Repeat word for word the lines from the top of the records through the line containing "mb.tube([(pl.x + .25, 22.6, pl.z", and skip the pictures.

DATA RECORDS:
* * * * * * *

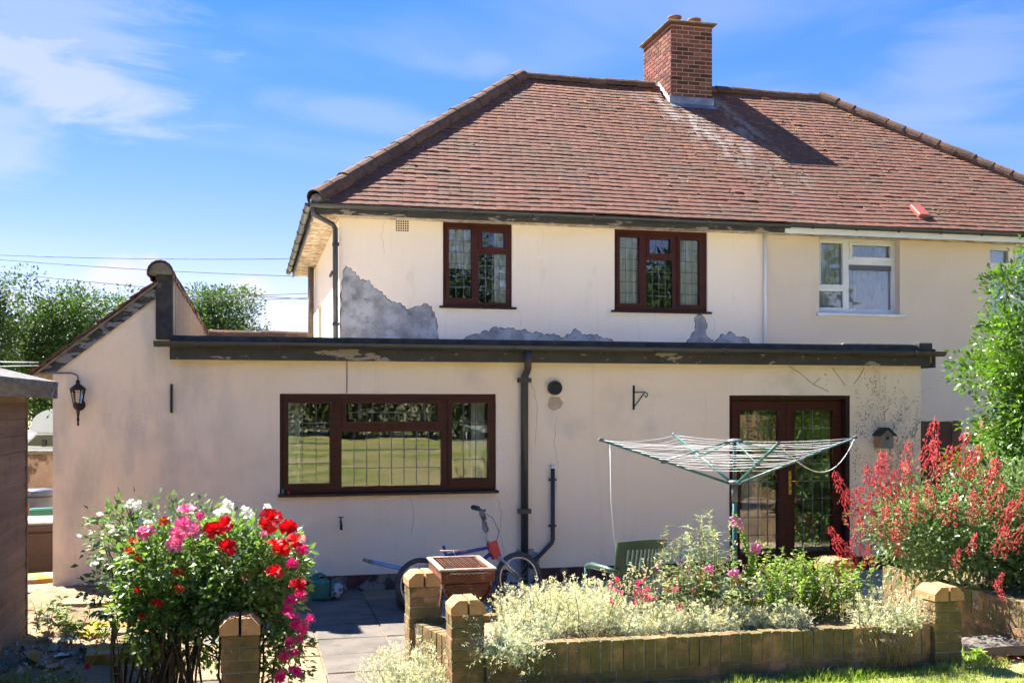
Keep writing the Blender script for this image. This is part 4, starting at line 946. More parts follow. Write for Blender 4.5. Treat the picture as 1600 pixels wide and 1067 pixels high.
# ================================================================== overhead wires
for (y0, y1, lab) in ((400, 405, 'highest overhead wire crossing behind the lean-to ridge'), (407, 434, 'overhead wire sloping just below the highest one'), (427, 470, 'third overhead wire down, dipping behind the lean-to tiles'), (466, 459, 'overhead wire low across the tree tops'), (472, 466, 'overhead wire nearest beneath the low tree-top one')):
    pa, pb = S(-200, y0 - (y1 - y0) * .4, 38), S(700, y1 + (y1 - y0) * .4, 38); mb = MB()
    mb.tube([pa.lerp(pb, i / 16) + Vector((0, 0, -.25 * (1 - (2 * i / 16 - 1) ** 2))) + Vector((0, 0, .2)) for i in range(17)], .011, 5)
    tag(mb.build('overhead_wire', M['wire']), lab, 'wire', 'overhead wires behind the roofs')
for (x0, y0, x1, y1, lab) in ((-40, 564, 60, 566, 'upper of two pale service wires running to the lean-to eave'), (-40, 572, 60, 571, 'lower of two pale service wires running to the lean-to eave')):
    tag(MB().tube([S(x0, y0, 14), S((x0 + x1) / 2, (y0 + y1) / 2 + .5, 13.5), S(x1, y1, 13)], .006, 5).build('service_wire', M['cord']), lab, 'wire', 'service wires at the eave')
pl = P(452, 420, 22.6)
mb = MB().tube([(pl.x + .25, 22.6, pl.z - .05), (pl.x + .02, 22.6, pl.z + .02), (pl.x - .02, 22.6, pl.z + .06), (pl.x + .0, 22.6, pl.z + .10), (pl.x + .04, 22.6, pl.z + .07)], .007, 6)
mb.tube([(pl.x + .25, 22.6, pl.z - .05), (pl.x - .08, 22.6, pl.z - .03)], .006, 6); mb.build('aerial_hook', M['iron'], house, False)

# ================================================================== shed, yard and what stands in the gap
shed = root('garden_shed', 'brown boarded garden shed with grey felt roof at the left edge', 'shed', (-3.0, 6.5, .0))
SX, SY0, SY1 = -1.84, 3.2, 9.90
MB().box((-4.2, SY0 + .03, .0), (SX - .025, SY1 - .03, 2.16)).build('frame', M['shed'], shed, False)
bd = MB().prism([(0, 0), (.022, .004), (.012, .134), (0, .134)], SY0, SY1).mesh('board', M['shed'])
be = MB().prism([(SY1, 0), (SY1 + .022, .004), (SY1 + .012, .134), (SY1, .134)], -4.2, SX - .0, 'x').mesh('board', M['shed'])
for i in range(16):
    o = link('board', bd, shed, (SX - .024, 0, .03 + i * .134), None, False); o2 = link('board', be, shed, (0, -.028, .03 + i * .134), None, False)
MB().box((SX - .03, SY1 - .03, .02), (SX + .005, SY1 + .004, 2.16)).build('corner_post', M['shed'], shed, False)
wf = MB().wall(5.6, 7.62, 1.0, 2.02, 0, .03, [(5.68, 1.08, 7.54, 1.94)])
wf.v = [(SX + .0 + y, x, z) for (x, y, z) in wf.v]; sw2 = wf.build('window', M['black_pvc'], shed, False)
MB().box((SX + .004, 5.68, 1.08), (SX + .008, 7.54, 1.94)).build('pane', M['van_glass'], sw2)
MB().prism([(SX + .20, 2.185), (-4.5, 2.92), (-4.5, 2.96), (SX + .20, 2.225)], SY0 - .2, SY1 + .28).build('roof', M['felt_grey'], shed, False)
MB().bev((SX + .17, SY0 - .2, 2.085), (SX + .195, SY1 - .02, 2.19), .003).build('eave_board', M['lumber'], shed, False)
MB().bev((SX + .168, SY1 - .018, 2.08), (SX + .197, SY1 + .28, 2.195), .003).build('eave_board', M['barge'], shed, False)

yw = root('yard_wall', 'blotched pale rendered yard wall beyond the gap', 'wall', (-4.2, 19.3, 0))
MB().bev((-7.5, 19.2, -.04), (-1.98, 19.42, 1.18), .01).build('wall_face', M['old_wall'], yw, False)
MB().bev((-7.55, 19.15, 1.181), (-1.975, 19.47, 1.25), .015).build('coping', M['garden_mortar'], yw, False)
sb = root('storage_box', 'dark brown rattan storage box with pale sagging lid', 'storage box', (-2.62, 13.55, .045))
MB().bev((-.62, -.3, 0), (.50, .3, .52), .012).build('body', M['rattan'], sb)
MB().bev((-.64, -.32, .521), (.52, .32, .60), .02).build('lid', M['rattan'], sb); MB().bev((-.60, -.29, .601), (.48, .29, .655), .025).build('lid_cover', M['lid_pale'], sb)
p = S(58, 805, 16.2); bar = root('plastic_barrel', 'grey-blue plastic barrel behind the rattan box', 'barrel', (p.x, p.y, .045))
MB().lathe([(0, 0), (.20, 0), (.235, .05), (.24, .45), (.225, .55), (.25, .58), (.255, .66), (.235, .70), (.0, .705)], 24).build('drum', M['bin_blue'], bar)
MB().torus((0, 0, .60), .255, .012, 'z', 24, 6).build('rim_band', M['black_pvc'], bar); MB().tube([(.255, -.03, .62), (.285, 0, .62), (.255, .03, .62)], .01, 6).build('handle', M['bin_blue'], bar)
p = S(48, 812, 14.6); pal = root('timber_rack', 'reddish slatted timber rack leaning behind the rattan box', 'rack', (p.x, p.y, .045), (R(-12), R(-18), 0))
for k in range(4): MB().bev((-.16 + k * .085, -.01, 0), (-.115 + k * .085, .01, .82), .003).build('slat', M['pallet'], pal)
for z in (.2, .75): MB().bev((-.18, .011, z), (.2, .03, z + .05), .003).build('rail', M['pallet'], pal)
p = S(76, 800, 16.8); pot = root('plant_pot', 'orange terracotta pot beside the plastic barrel', 'pot', (p.x, p.y, .045))
MB().lathe([(0, 0), (.11, 0), (.15, .28), (.165, .28), (.17, .34), (.145, .34), (.13, .27), (0, .26)], 20).build('pot_body', M['terracotta'], pot)
p = S(72, 814, 14.2); tr = root('plastic_trough', 'small green plastic trough on the yard floor', 'trough', (p.x, p.y, .045), (0, 0, .2))
MB().bev((-.2, -.08, .50), (.2, .08, .62), .02).build('trough_body', M['teal_can'], tr)
MB().bev((-.15, -.06, 0), (.15, .06, .499), .01).build('stand', M['pallet'], tr)
# motorhome beyond the wall
mh = root('motorhome', 'white motorhome with overcab bunk parked beyond the yard wall', 'motorhome', (-9.75, 53.5, -1.25))
def rounded(poly, y0, y1, mat, name, par): return MB().prism(poly, y0, y1).build(name, mat, par)
rounded([(-3.1, .95), (-3.25, 1.9), (-3.05, 2.5), (-2.6, 2.82), (-1.9, 2.98), (1.9, 3.0), (2.0, 2.9), (2.0, .45), (-1.5, .45), (-1.55, 1.9)][:0] or [(-.10, 1.90), (.02, 2.45), (.18, 2.68), (.45, 2.86), (.8, 2.98), (4.6, 3.02), (4.75, 2.9), (4.75, .5), (1.35, .5), (1.35, 1.88)], 0, 2.1, M['van_white'], 'coach_body', mh)
cabp = rounded([(-.75, .5), (-.85, 1.05), (-.55, 1.25), (.15, 1.86), (1.34, 1.86), (1.34, .5)], .1, 2.0, M['van_white'], 'cab', mh)
MB().prism([(-.30, 1.30), (.20, 1.78), (.95, 1.78), (.95, 1.25)], .08, .099).build('cab_window', M['van_glass'], cabp)
for x in (1.75, 2.7): 
    MB().bev((x, -.015, 1.45), (x + .3, -.001, 2.2), .01).build('side_window', M['van_glass'], mh)
MB().bev((1.2, -.02, 2.42), (1.55, -.001, 2.62), .01).build('bunk_window', M['van_glass'], mh)
MB().bev((.42, -.10, 1.25), (.62, .09, 1.55), .03).build('wing_mirror', M['black_pvc'], mh)
for x in (.0, 3.6):
    wl = MB().torus((x, .22, .34), .24, .10, 'y', 24, 8).build('wheel', M['rubber'], mh); MB().lathe([(0, 0), (.2, 0), (.2, .05)], 16, Matrix.Translation((x, .22, .34)) @ rm).build('hub_cap', M['chrome'], wl)

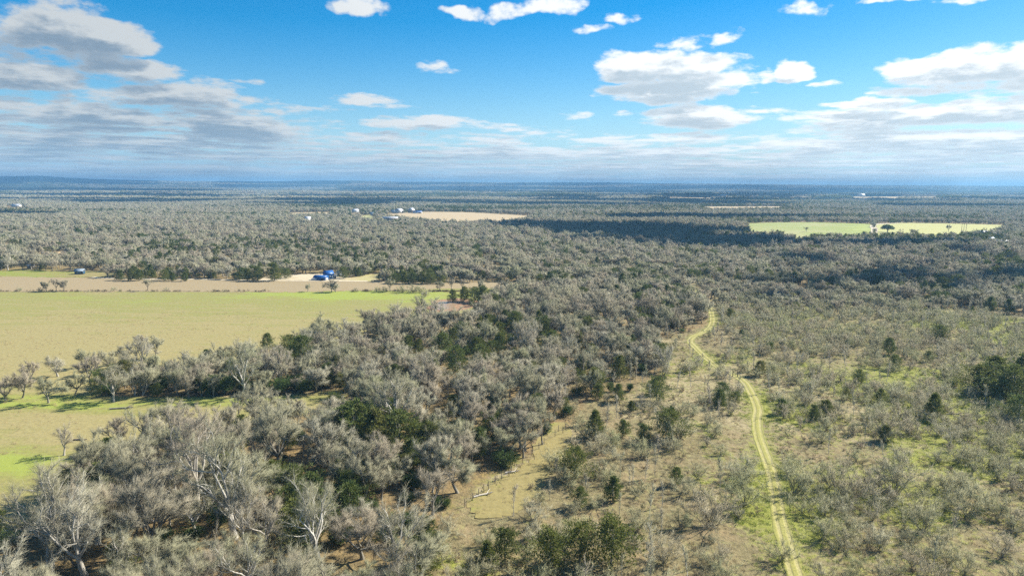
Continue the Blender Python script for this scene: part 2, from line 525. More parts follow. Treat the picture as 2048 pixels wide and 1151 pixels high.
for cx, cy_, rx, ry, w in [(60, 800, 170, 22, .9), (220, 815, 140, 16, .7), (1040, 925, 60, 35, .3), (985, 965, 50, 25, .9), (920, 1020, 45, 30, .8), (1030, 925, 30, 25, .8), (1200, 985, 70, 30, .6), (1590, 620, 60, 30, .2), (40, 795, 60, 14, .5), (480, 795, 120, 8, .5), (-40, 560, 100, 18, .5), (60, 540, 80, 10, .9), (1420, 610, 30, 60, .25)]:
    green += w * np.exp(-(((pu - cx) / rx) ** 2 + ((pv - cy_) / ry) ** 2))
green += .35 * np.exp(-(track_dist(gx, gy) / 4.5) ** 2) * (gd < 700)
tan = .1 + .5 * sst(fbm(gx - 200, gy, 60, 3), .45, .65) * inscrub + .8 * infield + .6 * inmown
wood = (innear & ~infield & ~inscrub) * 1.0 + .8 * (~infield & ~inscrub & ~innear)
nx, ny = len(xs), len(ys)
ii = np.arange(nx * ny).reshape(ny, nx)
fq = np.stack([ii[:-1, :-1].ravel(), ii[:-1, 1:].ravel(), ii[1:, 1:].ravel(), ii[1:, :-1].ravel()], 1)
zz = gz(gx, gy) + (fbm(gx, gy, 9, 3) - .5) * .5 * (gd < 640) * (~infield) * (~inmown) * sst(track_dist(gx, gy), 5, 10)
zz = np.where(inpoly(MUD, pu, pv), -.25, zz)
gm = mesh_np('ground', np.stack([gx, gy, zz - .12], 1), fq, M_GROUND, attrs={'green': green, 'tan': tan, 'wood': wood})
gm.polygons.foreach_set('use_smooth', np.ones(len(fq), bool))
ground = link(bpy.data.objects.new('ground', gm))
tag(ground, kind='structure')

def sheet(name, pxpoly, cell, z, material, greenf=None, label=None, warp=3.0, margin=0):
    pw = poly_world(pxpoly)
    ax = np.array(pw)
    x0, y0 = ax.min(0); x1, y1 = ax.max(0)
    # world polygons can be very wide near the horizon: clip to what is near the frame
    x0 = max(x0, -1.1 * y1 - 60); x1 = min(x1, 1.1 * y1 + 60)
    X, Y = np.meshgrid(np.arange(x0 - cell, x1 + 2 * cell, cell), np.arange(y0 - cell, y1 + 2 * cell, cell))
    cx = X[:-1, :-1] + cell / 2; cyy = Y[:-1, :-1] + cell / 2
    wx = (fbm(cx, cyy, warp * 4, 3) - .5) * warp * 2.2
    wy = (fbm(cx + 99, cyy, warp * 4, 3) - .5) * warp * 2.2
    ins = inpoly(pw, cx + wx, cyy + wy)
    idx = np.arange(X.size).reshape(X.shape)
    f = np.stack([idx[:-1, :-1][ins], idx[:-1, 1:][ins], idx[1:, 1:][ins], idx[1:, :-1][ins]], 1)
    used, inv = np.unique(f.ravel(), return_inverse=True)
    vx = X.ravel()[used]; vy = Y.ravel()[used]
    jx = (vnoise(vx, vy, cell * 1.3) - .5) * cell * .7
    jy = (vnoise(vx + 57, vy, cell * 1.3) - .5) * cell * .7
    vx = vx + jx; vy = vy + jy
    uu, vv = project(vx, vy)
    gr = np.zeros(len(vx)) if greenf is None else greenf(uu, vv, vx, vy)
    me = mesh_np(name, np.stack([vx, vy, gz(vx, vy) + z], 1), inv.reshape(-1, 4), material, attrs={'green': gr})
    me.polygons.foreach_set('use_smooth', np.ones(len(f), bool))
    o = link(bpy.data.objects.new(name, me))
    tag(o, label, kind='structure')
    return o

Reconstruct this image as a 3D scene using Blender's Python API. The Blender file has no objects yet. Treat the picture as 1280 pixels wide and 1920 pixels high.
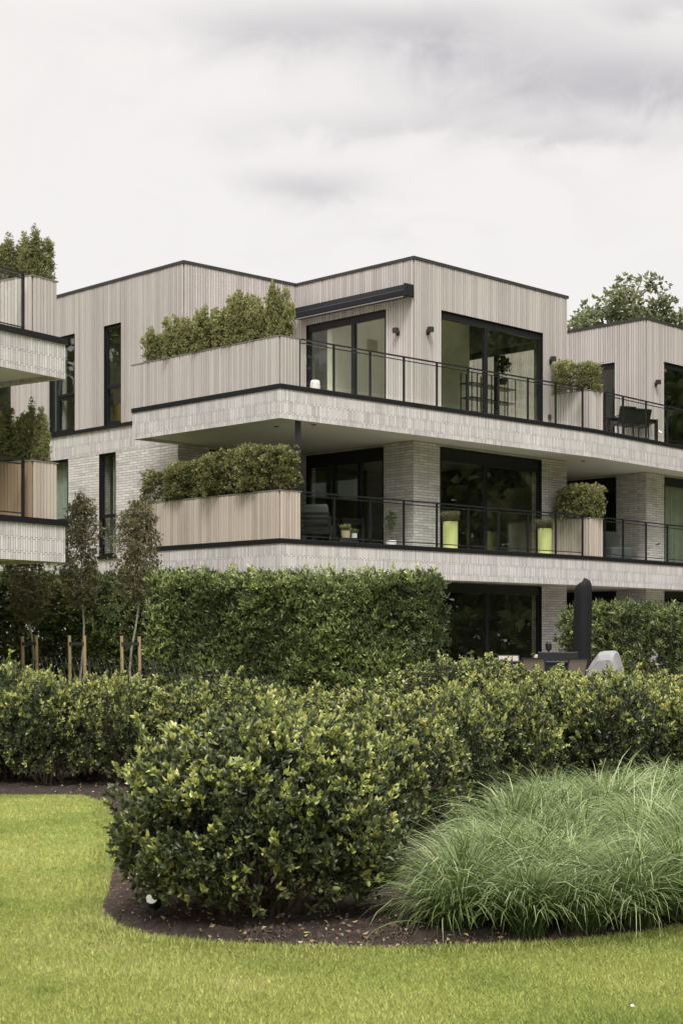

* * * * * * *

ANSWER TO THE PROBLEM:
Keep writing the Blender script for this image. This is part 4, starting at line 946. More parts follow. Write for Blender 4.5. Treat the picture as 1600 pixels wide and 1067 pixels high.
# ================================================================== overhead wires
for (y0, y1, lab) in ((400, 405, 'highest overhead wire crossing behind the lean-to ridge'), (407, 434, 'overhead wire sloping just below the highest one'), (427, 470, 'third overhead wire down, dipping behind the lean-to tiles'), (466, 459, 'overhead wire low across the tree tops'), (472, 466, 'overhead wire nearest beneath the low tree-top one')):
    pa, pb = S(-200, y0 - (y1 - y0) * .4, 38), S(700, y1 + (y1 - y0) * .4, 38); mb = MB()
    mb.tube([pa.lerp(pb, i / 16) + Vector((0, 0, -.25 * (1 - (2 * i / 16 - 1) ** 2))) + Vector((0, 0, .2)) for i in range(17)], .011, 5)
    tag(mb.build('overhead_wire', M['wire']), lab, 'wire', 'overhead wires behind the roofs')
for (x0, y0, x1, y1, lab) in ((-40, 564, 60, 566, 'upper of two pale service wires running to the lean-to eave'), (-40, 572, 60, 571, 'lower of two pale service wires running to the lean-to eave')):
    tag(MB().tube([S(x0, y0, 14), S((x0 + x1) / 2, (y0 + y1) / 2 + .5, 13.5), S(x1, y1, 13)], .006, 5).build('service_wire', M['cord']), lab, 'wire', 'service wires at the eave')
pl = P(452, 420, 22.6)
mb = MB().tube([(pl.x + .25, 22.6, pl.z - .05), (pl.x + .02, 22.6, pl.z + .02), (pl.x - .02, 22.6, pl.z + .06), (pl.x + .0, 22.6, pl.z + .10), (pl.x + .04, 22.6, pl.z + .07)], .007, 6)
mb.tube([(pl.x + .25, 22.6, pl.z - .05), (pl.x - .08, 22.6, pl.z - .03)], .006, 6); mb.build('aerial_hook', M['iron'], house, False)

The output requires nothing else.